Alternate Delegates Outside Republican National Convention Too Drunk, Relaxed to Notice Chaos
As a fight broke out on the floor of the Republican National Convention, those outside the arena remained unfazed and relaxed.
Chaos erupted within the Quicken Loans Arena here in Cleveland on Monday during the opening session of the convention, with GOP officials squashing a last-ditch effort by the #NeverTrump crowd to block Donald Trump's nomination and Gary Emineth, the chairman of the North Dakota GOP, submitting his resignation from the Trump campaign's finance committee in protest.
Outside the arena in "Freedom Plaza," the social area created by the hosting committee for attendees to eat, drink and mingle, the mood remained relaxed. Just a handful onlookers casually gazed at a screen hosted by Facebook (FB) - Get Report streaming the high-drama events inside.
One alternate delegate from Florida huddled in the shade over what probably wasn't his first drink. When a conference staffer joked that was where the "alcoholics" hung out, gesturing toward the man, she quickly corrected herself and apologized. But the man responded, "She's right."

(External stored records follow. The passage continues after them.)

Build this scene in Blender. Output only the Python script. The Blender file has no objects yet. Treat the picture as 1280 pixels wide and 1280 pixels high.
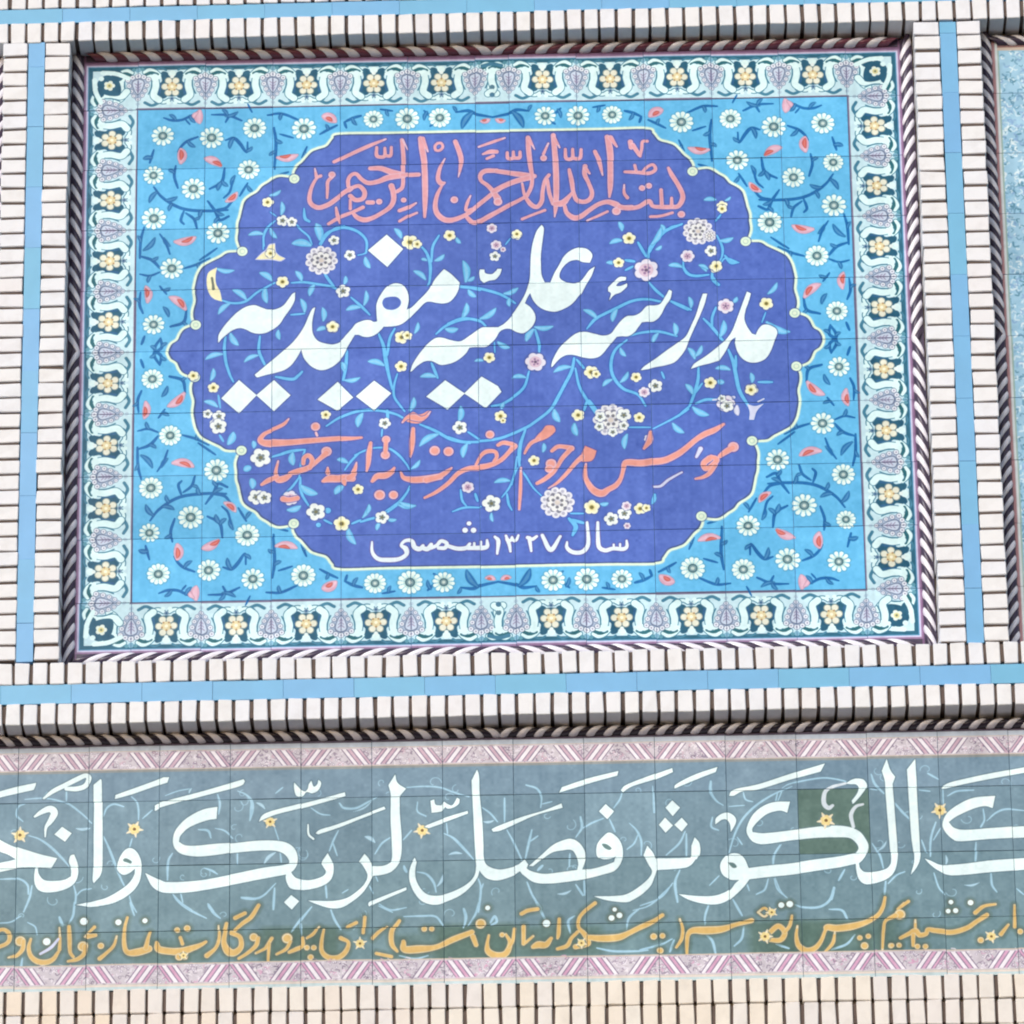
import bpy, math, random
import numpy as np
from mathutils import Matrix, Vector

# ---------------------------------------------------------------- camera
CAM_X, CAM_D, CAM_DZ = 0.24821, 17.38367, -8.62704      # camera seen from the middle of the tile panel (metres)
CAM_YAW, CAM_PITCH, CAM_ROLL, CAM_F = -0.01186, 0.4356, -0.01353, 8335.243   # radians; focal length in pixels of a 1280 px frame
CAM_FW = np.array([np.sin(CAM_YAW)*np.cos(CAM_PITCH), np.cos(CAM_YAW)*np.cos(CAM_PITCH), np.sin(CAM_PITCH)])
_r = np.cross(CAM_FW, [0, 0, 1]); _r /= np.linalg.norm(_r); _u = np.cross(_r, CAM_FW)
CAM_R = np.cos(CAM_ROLL)*_r+np.sin(CAM_ROLL)*_u; CAM_U = -np.sin(CAM_ROLL)*_r+np.cos(CAM_ROLL)*_u
ZC = 1.6-CAM_DZ                                         # height of the panel's middle above the ground
sc = bpy.context.scene
COL = sc.collection
cam = bpy.data.objects.new('camera', bpy.data.cameras.new('camera')); COL.objects.link(cam); sc.camera = cam
cam.data.sensor_width = 36; cam.data.lens = CAM_F/1280*36; cam.data.clip_end = 500; cam.data.clip_start = .1
M = Matrix.Identity(4)
for i in range(3): M[i][0], M[i][1], M[i][2] = CAM_R[i], CAM_U[i], -CAM_FW[i]
M[0][3], M[1][3], M[2][3] = CAM_X, -CAM_D, 1.6
cam.matrix_world = M
# ---------------------------------------------------------------- sky, sun, exposure
SUN_EL, SUN_AZ = math.radians(21), math.radians(204)    # azimuth clockwise from +Y
w = bpy.data.worlds.new('World'); sc.world = w; w.use_nodes = True
nt = w.node_tree; bg = nt.nodes['Background']; sky = nt.nodes.new('ShaderNodeTexSky')
sky.sky_type = 'NISHITA'; sky.sun_disc = False; sky.sun_elevation = SUN_EL; sky.sun_rotation = SUN_AZ
sky.air_density = 1.0; sky.dust_density = 1.0; sky.ozone_density = 1.0
nt.links.new(sky.outputs[0], bg.inputs[0]); bg.inputs[1].default_value = .10
sun = bpy.data.objects.new('sun', bpy.data.lights.new('sun', 'SUN')); COL.objects.link(sun)
sun.data.energy = 1.5; sun.data.angle = math.radians(22); sun.data.color = (.975, .99, 1.)
sd = Vector((math.sin(SUN_AZ)*math.cos(SUN_EL), math.cos(SUN_AZ)*math.cos(SUN_EL), math.sin(SUN_EL)))
sun.rotation_euler = sd.to_track_quat('Z', 'Y').to_euler(); sun.location = (0, -30, 40)
sc.view_settings.view_transform = 'Standard'; sc.view_settings.look = 'None'
sc.view_settings.exposure = 0.44; sc.view_settings.gamma = 1; sc.cycles.pixel_filter_type = 'BLACKMAN_HARRIS'; sc.cycles.filter_width = 2.0; sc.view_settings.use_curve_mapping = False
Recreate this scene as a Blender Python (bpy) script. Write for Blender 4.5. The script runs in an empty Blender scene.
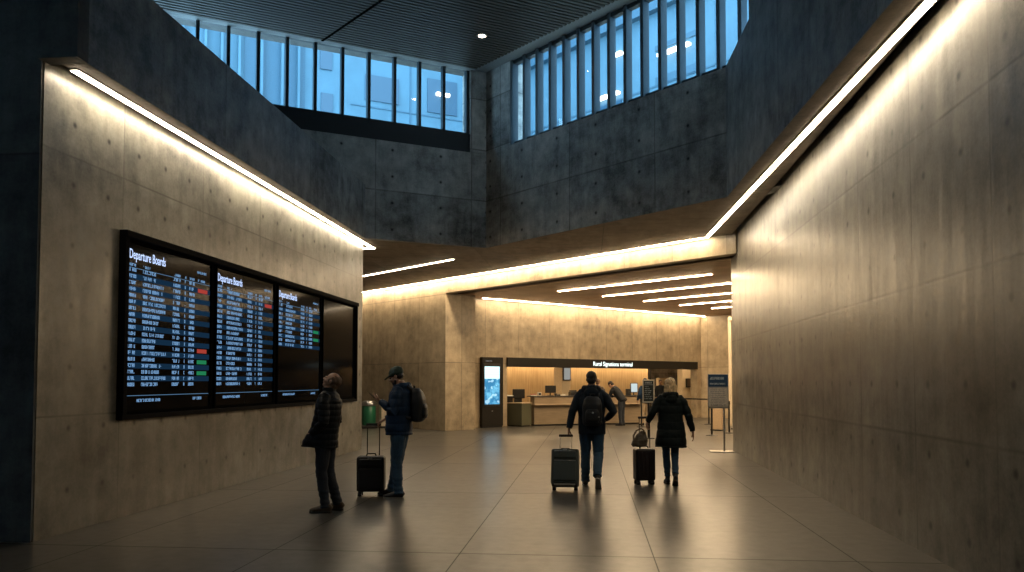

He wasn't alone in enjoying the Ohio summer day as chaos unfolded in the air-conditioned arena. Other alternate delegates and invited RNC guests were seen doing the same.
Will Antico, a corrections officer and state alternate delegate from North Carolina, sat at a table in the sun -- unlike his Florida counterpart, without a drink. Originally from Long Island, N.Y., the former Navy man talked about how he had come to prefer Trump over former GOP rival and Texas Senator Ted Cruz. He saw both of them last year at a Republican convention in North Carolina.
"When I listen to Cruz, I feel like I'm sitting in church," he said. "But when you listen to Trump, you don't feel like you're sitting in church, you feel like, 'I'm listening to the guy who's telling me real straight, he's coming at me straight.'"
The person he'd like to see most at the convention, Antico said, is Sean Hannity. When asked about the fight on the floor, he said he really didn't know anything about it.
A Connecticut guest of the convention enlisted by the Trump camp as a whip for alternate delegates enjoyed his first drink of the day outside the arena as well. He hadn't heard about the conflict, either. A House of Representatives aide enlisted to escort high-profile attendees -- as in, the Trump family -- from the Westin hotel, where they are staying, to the convention hall spent the early afternoon at the Rock and Roll Hall of Fame. He said the first VIP wasn't arriving until six, and he had the entire day to kill.
House Representative Al Baldasaro, who is here serving as a delegate for his home state of New Hampshire, was on the floor when anti-Trump kerfuffle broke out. But he downplayed the excitement, saying it was really minor.
"Inside, you've got this many people in the Republican Party...you always get some that want things their way. And they're the minority. The RNC, respectably, gave them a chance, but everyone else was yelling, 'Trump, Trump, Trump, USA!' So it seemed like it was wild, but it really wasn't," he said.
Just as wild as day-drinking outside a sports arena on a sunny summer day.